Combinations of the foregoing are also be employed to implement various techniques described herein. Accordingly, software, hardware, or executable modules are implemented as one or more instructions and/or logic embodied on some form of computer-readable storage media and/or by one or more hardware elements 2410. The computing device 2402 is configured to implement particular instructions and/or functions corresponding to the software and/or hardware modules. Accordingly, implementation of a module that is executable by the computing device 2402 as software is achieved at least partially in hardware, e.g., through use of computer-readable storage media and/or hardware elements 2410 of the processing device 2404. The instructions and/or functions are executable/operable by one or more articles of manufacture (for example, one or more computing devices 2402 and/or processing devices 2404) to implement techniques, modules, and examples described herein.

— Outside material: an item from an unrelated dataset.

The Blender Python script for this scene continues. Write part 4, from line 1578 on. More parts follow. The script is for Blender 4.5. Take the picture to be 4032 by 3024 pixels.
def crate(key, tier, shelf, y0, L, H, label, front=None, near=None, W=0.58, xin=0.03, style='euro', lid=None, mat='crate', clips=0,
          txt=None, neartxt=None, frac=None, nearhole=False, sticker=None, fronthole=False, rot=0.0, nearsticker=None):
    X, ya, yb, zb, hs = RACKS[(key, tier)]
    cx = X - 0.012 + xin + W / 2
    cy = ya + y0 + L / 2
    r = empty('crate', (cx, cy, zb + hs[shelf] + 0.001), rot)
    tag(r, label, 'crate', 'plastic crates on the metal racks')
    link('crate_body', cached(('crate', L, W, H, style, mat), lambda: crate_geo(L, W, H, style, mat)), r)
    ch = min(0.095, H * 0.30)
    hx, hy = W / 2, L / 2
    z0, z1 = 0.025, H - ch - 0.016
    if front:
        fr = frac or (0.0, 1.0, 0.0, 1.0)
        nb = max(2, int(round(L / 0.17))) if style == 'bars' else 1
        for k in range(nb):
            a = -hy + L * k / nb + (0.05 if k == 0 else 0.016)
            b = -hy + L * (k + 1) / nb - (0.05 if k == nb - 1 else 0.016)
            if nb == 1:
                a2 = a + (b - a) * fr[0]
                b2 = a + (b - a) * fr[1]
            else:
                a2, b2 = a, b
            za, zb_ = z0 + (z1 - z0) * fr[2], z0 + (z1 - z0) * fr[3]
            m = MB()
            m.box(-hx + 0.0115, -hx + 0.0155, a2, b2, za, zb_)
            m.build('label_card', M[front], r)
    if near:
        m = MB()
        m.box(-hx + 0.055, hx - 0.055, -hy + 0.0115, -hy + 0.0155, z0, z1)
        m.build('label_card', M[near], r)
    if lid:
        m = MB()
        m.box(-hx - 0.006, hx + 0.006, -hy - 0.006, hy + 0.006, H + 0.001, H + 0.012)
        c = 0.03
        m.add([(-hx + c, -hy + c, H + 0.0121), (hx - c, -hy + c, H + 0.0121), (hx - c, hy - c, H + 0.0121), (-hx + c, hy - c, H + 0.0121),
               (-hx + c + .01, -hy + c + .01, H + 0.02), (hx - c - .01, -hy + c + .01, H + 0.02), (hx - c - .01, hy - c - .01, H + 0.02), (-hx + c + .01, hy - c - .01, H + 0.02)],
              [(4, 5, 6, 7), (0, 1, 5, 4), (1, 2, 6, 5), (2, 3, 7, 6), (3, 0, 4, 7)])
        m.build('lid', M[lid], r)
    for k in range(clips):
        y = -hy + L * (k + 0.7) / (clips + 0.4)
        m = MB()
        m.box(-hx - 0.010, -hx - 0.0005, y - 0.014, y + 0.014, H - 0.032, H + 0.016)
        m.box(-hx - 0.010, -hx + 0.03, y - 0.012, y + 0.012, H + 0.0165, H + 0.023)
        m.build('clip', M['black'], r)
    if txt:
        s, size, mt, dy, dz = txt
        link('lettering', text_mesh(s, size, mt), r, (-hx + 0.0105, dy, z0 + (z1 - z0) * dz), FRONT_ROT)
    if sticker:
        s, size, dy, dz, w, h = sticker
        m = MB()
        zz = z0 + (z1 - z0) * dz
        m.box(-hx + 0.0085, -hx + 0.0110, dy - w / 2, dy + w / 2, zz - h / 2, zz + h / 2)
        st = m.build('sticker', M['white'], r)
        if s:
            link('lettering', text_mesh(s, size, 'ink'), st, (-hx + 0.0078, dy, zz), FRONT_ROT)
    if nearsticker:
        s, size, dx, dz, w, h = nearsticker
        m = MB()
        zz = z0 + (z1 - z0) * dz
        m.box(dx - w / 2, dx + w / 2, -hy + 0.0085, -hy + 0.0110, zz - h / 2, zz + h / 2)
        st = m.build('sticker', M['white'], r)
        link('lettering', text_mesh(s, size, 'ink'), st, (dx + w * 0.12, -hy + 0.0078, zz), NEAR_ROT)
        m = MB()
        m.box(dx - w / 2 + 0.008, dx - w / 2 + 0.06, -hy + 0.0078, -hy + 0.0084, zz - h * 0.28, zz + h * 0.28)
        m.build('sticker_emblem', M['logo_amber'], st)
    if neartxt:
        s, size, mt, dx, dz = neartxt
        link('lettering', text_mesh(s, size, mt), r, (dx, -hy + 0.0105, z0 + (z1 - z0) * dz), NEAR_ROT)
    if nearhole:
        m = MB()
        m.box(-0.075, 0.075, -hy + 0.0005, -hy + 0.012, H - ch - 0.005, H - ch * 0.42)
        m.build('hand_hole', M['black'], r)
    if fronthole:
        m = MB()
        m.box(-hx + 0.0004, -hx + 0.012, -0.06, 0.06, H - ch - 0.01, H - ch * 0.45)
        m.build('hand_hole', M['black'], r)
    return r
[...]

The techniques described herein are supported by various configurations of the computing device 2402 and are not limited to the specific examples of the techniques described herein. This functionality is also implementable all or in part through use of a distributed system, such as over a “cloud” 2414 via a platform 2416 as described below.

The cloud 2414 includes and/or is representative of a platform 2416 for resources 2418. The platform 2416 abstracts underlying functionality of hardware (e.g., servers) and software resources of the cloud 2414. The resources 2418 include applications and/or data that can be utilized while computer processing is executed on servers that are remote from the computing device 2402. Resources 2418 can also include services provided over the Internet and/or through a subscriber network, such as a cellular or Wi-Fi network.

The platform 2416 abstracts resources and functions to connect the computing device 2402 with other computing devices. The platform 2416 also serves to abstract scaling of resources to provide a corresponding level of scale to encountered demand for the resources 2418 that are implemented via the platform 2416. Accordingly, in an interconnected device embodiment, implementation of functionality described herein is distributable throughout the system 2400. For example, the functionality is implementable in part on the computing device 2402 as well as via the platform 2416 that abstracts the functionality of the cloud 2414.

In implementations, the platform 2416 employs a “machine-learning model” that is configured to implement the techniques described herein. A machine-learning model refers to a computer representation that can be tuned (e.g., trained and retrained) based on inputs to approximate unknown functions. In particular, the term machine-learning model can include a model that utilizes algorithms to learn from, and make predictions on, known data by analyzing training data to learn and relearn to generate outputs that reflect patterns and attributes of the training data. Examples of machine-learning models include neural networks, convolutional neural networks (CNNs), long short-term memory (LSTM) neural networks, decision trees, and so forth.

Although the invention has been described in language specific to structural features and/or methodological acts, it is to be understood that the invention defined in the appended claims is not necessarily limited to the specific features or acts described. Rather, the specific features and acts are disclosed as example forms of implementing the claimed invention.